こうした中で増えてきているのが、公的支援を受けずに、独自で運営を行う民間の学童保育施設。「まなび学童ひびき」も、その一つだ。

野々市市の民間の学童保育施設
野々市市の民間の学童保育施設

まなび学童ひびき 清水加奈子さん:
元々は塾をしていて、もう少しお子さんとかかわる時間密になる時間があればいいかなと…。成長する姿を見ていきたいという思いで、徐々に学童になっていきました。

この学童保育施設では、元々、塾だった強みを生かし、元教師が宿題や自主学習をサポートするなど子供たちの学習に力を入れている。

まなび学童ひびき スタッフ:
ふゆちゃんはいますか?ピアノお願いします。

取材中、2階で始まったのは、ピアノ講師によるレッスンだ。

この施設では、英会話レッスンやプログラミングなど様々な習い事を用意している。

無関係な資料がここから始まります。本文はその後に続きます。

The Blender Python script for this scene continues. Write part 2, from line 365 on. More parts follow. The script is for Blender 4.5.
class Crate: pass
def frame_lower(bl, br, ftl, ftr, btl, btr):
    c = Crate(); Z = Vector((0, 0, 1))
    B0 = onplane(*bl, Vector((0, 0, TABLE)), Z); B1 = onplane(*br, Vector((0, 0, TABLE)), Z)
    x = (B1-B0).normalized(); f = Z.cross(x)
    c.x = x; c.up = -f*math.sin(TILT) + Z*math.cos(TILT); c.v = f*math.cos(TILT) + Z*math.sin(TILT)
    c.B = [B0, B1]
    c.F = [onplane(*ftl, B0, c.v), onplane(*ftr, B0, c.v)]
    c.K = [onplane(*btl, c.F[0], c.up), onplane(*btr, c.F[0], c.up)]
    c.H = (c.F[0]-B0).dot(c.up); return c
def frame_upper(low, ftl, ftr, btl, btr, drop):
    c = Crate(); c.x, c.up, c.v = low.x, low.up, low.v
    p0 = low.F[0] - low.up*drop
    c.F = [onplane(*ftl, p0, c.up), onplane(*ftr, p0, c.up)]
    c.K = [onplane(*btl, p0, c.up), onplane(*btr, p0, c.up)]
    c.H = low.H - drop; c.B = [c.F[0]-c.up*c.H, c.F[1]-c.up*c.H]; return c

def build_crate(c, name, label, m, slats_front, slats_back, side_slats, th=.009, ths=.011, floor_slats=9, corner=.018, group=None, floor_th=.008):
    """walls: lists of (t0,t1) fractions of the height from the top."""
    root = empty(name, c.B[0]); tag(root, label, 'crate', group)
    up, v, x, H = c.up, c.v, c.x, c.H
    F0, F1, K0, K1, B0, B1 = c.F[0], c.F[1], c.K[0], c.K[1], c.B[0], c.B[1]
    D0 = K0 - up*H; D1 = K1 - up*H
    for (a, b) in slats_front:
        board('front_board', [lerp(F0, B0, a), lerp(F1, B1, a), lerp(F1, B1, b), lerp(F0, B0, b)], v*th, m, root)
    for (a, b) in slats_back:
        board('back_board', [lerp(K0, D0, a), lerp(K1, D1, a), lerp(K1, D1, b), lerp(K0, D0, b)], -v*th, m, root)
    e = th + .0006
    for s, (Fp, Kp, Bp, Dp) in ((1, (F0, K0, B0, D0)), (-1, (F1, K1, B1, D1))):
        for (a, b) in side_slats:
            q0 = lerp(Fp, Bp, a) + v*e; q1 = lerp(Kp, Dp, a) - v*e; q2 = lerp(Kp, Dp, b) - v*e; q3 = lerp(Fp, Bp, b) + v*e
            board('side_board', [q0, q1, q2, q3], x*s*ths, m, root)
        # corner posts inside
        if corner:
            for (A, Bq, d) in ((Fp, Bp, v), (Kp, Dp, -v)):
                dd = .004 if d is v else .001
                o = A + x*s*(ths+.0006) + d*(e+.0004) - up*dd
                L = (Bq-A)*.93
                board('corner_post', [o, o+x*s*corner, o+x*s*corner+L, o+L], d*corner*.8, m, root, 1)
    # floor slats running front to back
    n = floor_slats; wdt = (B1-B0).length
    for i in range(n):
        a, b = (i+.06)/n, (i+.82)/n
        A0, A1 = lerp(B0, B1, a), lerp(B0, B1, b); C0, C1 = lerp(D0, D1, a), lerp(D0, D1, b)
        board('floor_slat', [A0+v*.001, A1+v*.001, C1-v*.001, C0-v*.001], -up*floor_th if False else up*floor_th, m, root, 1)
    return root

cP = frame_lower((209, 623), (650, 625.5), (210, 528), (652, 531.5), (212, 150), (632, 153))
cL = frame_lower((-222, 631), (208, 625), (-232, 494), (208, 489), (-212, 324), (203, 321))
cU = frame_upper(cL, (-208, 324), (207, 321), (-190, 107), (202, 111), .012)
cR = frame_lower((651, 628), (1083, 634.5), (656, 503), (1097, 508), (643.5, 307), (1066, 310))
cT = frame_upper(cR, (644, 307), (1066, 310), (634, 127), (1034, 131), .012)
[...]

そのほとんどが学童の利用料金のみで、学ぶことができるのだ。

まなび学童ひびき 清水加奈子さん:
たくさんのことを経験し、チャレンジしていただいて、成長していただいたらいいかなと…。たくさんの友達もいるので、コミュニケーション力もついていくのかなと思います。

子供は:
楽しい。わからないことがわかるようになる。

保護者:
英語だけやってます。なかなか仕事をしていると、習い事に行かせる時間がないので、学童の時間の範囲で学ばせてもらえるのはありがたいサービスだと思います。

保護者:
ピアノが好きで、それも無料でレッスンができるということだったので、やりたいということでやらせています。

まなび学童ひびき 清水加奈子さん:
施設中に子どもたちの声が「ひびき」わたっている。子供たちの成長する姿を見れて、私たちもパワーをもらっています。

変化する放課後の子供たちへの支援

高度経済成長期の「かぎっ子」から始まり、時代とともに変化してきた放課後の子供たちへの支援。金沢大学の鈴木准教授は…。

金沢大学 鈴木瞬准教授:
コロナ禍で一斉休校が生じました。その際、学童保育が学校に代わる子供の居場所として、なくてはならないものであると社会的に認知されたと思います。学童保育は公設であれ、民設であれ、子供や保護者とともに、放課後児童支援員が一緒になって、子供の放課後の「遊びや生活を創り出していくこと」を、真ん中に置いて取り組みをしていかなければなりません。

共働き世帯の増加で、今後さらに需要が高まるとみられる学童保育。子供の成長を一番に考えた居場所づくりが求められる。